### THE REQUEST
Go through the entries one line at a time, and gather every line that has the word "scene".

### RAW DATA
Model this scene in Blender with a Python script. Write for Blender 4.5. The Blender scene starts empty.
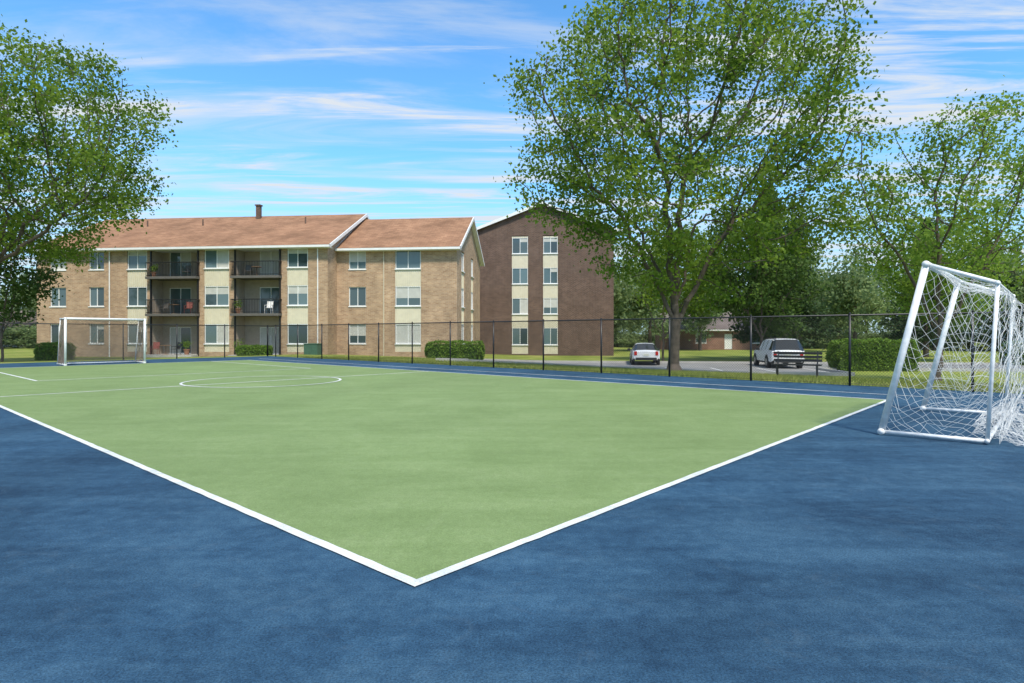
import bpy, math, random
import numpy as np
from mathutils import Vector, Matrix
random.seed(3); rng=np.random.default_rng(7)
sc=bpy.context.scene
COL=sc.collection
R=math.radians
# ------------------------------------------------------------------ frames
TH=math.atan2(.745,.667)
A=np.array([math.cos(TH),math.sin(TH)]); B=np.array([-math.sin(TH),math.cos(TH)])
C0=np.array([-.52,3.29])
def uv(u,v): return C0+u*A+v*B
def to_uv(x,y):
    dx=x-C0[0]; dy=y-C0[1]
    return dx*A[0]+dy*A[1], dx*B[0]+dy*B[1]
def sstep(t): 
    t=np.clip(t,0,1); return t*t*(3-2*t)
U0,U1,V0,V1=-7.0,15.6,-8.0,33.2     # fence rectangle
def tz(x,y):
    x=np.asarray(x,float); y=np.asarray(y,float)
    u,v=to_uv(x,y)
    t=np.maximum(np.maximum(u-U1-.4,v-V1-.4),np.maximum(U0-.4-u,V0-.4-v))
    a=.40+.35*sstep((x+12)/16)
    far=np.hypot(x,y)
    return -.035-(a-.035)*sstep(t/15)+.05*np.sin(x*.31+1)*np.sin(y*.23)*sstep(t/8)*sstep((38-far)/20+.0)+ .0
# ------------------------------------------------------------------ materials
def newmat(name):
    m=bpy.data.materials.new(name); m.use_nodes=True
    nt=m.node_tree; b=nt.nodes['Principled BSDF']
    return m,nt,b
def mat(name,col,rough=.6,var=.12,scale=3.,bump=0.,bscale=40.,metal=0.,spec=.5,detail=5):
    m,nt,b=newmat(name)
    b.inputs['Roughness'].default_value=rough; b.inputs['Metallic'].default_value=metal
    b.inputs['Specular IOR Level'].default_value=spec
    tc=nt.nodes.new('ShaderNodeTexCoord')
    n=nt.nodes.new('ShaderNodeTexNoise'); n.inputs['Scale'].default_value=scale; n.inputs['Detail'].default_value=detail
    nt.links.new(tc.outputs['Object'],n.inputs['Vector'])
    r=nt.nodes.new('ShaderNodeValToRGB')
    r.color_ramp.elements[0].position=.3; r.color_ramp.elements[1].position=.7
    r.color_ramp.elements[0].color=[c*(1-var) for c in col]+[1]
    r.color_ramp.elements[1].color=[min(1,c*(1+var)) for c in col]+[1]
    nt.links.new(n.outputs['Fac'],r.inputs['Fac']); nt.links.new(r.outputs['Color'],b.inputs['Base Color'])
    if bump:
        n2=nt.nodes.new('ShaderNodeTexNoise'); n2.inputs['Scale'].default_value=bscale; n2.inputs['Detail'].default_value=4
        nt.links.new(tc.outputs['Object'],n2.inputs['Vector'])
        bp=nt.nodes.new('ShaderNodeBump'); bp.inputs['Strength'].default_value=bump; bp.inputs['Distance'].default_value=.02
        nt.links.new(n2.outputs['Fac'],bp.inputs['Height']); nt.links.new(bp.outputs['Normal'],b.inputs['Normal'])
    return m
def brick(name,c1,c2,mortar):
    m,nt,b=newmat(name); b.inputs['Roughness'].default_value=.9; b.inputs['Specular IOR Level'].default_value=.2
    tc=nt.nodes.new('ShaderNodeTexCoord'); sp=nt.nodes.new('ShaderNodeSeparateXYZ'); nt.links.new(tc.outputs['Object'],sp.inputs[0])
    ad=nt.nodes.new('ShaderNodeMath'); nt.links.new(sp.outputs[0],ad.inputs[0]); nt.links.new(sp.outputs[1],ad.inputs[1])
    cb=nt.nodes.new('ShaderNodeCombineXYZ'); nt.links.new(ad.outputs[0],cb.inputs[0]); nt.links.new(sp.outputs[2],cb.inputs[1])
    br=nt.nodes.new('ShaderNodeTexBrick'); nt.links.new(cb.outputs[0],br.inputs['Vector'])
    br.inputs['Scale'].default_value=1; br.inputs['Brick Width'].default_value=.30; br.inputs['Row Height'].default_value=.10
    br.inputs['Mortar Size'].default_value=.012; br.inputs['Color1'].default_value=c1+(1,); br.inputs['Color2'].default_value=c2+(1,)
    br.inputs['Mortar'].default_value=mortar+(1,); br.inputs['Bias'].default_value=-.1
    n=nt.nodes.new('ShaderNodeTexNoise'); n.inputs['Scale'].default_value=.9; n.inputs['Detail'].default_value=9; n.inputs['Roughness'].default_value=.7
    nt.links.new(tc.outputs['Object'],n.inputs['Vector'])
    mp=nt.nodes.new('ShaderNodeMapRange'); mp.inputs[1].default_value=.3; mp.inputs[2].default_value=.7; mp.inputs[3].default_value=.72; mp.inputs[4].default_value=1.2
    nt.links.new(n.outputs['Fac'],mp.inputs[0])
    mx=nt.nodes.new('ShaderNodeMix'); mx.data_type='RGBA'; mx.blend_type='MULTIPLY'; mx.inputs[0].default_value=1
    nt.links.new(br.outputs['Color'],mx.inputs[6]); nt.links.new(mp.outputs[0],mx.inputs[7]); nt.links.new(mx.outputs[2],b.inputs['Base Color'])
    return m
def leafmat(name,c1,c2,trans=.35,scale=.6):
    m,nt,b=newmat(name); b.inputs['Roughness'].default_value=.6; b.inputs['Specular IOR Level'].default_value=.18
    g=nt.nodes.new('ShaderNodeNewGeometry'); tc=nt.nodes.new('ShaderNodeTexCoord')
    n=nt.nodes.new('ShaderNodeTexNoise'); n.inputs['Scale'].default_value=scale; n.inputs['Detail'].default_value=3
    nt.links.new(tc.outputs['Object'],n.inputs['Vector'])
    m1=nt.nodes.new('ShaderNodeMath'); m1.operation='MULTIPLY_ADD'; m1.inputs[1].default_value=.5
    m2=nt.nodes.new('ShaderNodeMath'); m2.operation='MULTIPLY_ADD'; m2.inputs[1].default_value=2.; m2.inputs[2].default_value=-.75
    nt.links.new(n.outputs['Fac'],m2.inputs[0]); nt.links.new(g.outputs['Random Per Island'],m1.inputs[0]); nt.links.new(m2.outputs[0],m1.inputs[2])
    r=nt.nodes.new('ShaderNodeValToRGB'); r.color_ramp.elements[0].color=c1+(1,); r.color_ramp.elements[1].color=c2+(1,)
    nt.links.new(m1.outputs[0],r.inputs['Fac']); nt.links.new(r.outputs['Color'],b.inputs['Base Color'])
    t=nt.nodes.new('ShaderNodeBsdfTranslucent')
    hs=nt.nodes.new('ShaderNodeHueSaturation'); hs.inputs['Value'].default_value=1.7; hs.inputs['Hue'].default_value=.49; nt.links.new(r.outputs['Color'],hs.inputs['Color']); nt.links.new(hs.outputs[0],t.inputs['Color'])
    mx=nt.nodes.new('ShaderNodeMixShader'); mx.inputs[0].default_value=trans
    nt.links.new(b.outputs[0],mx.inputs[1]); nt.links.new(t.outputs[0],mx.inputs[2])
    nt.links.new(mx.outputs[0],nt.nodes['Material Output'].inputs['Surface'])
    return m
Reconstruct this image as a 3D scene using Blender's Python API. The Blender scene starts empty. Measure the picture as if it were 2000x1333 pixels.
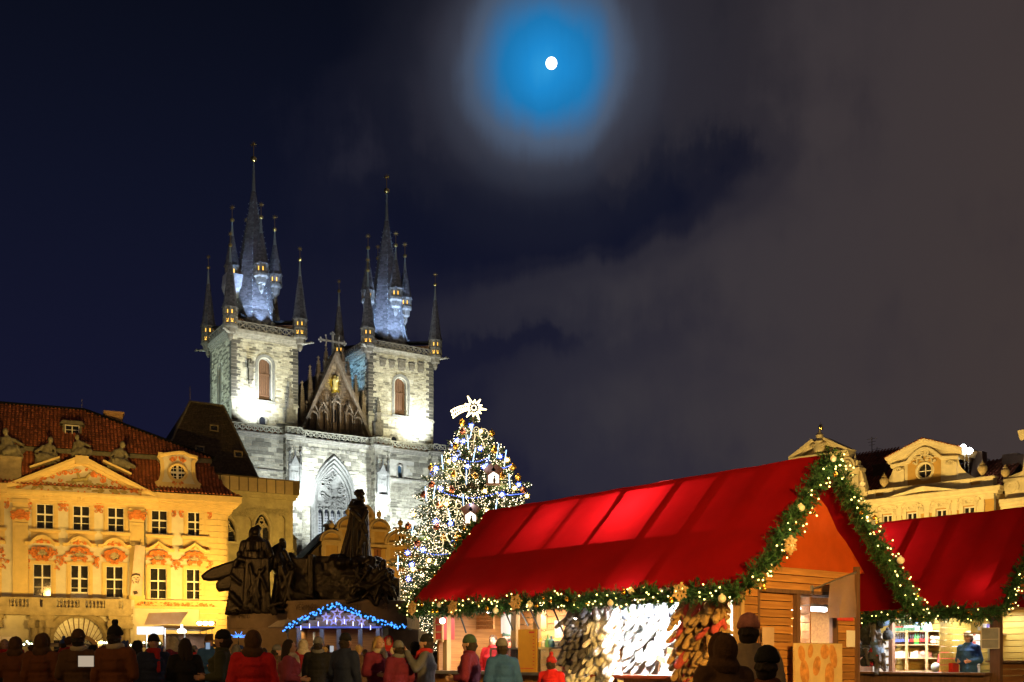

### THE COMPLETED TASK
Model this scene in Blender with a Python script. Write for Blender 4.5. The Blender scene starts empty.
sc=bpy.context.scene
Reconstruct this image as a 3D scene using Blender's Python API. The Blender scene starts empty. Measure the picture as if it were 2000x1333 pixels.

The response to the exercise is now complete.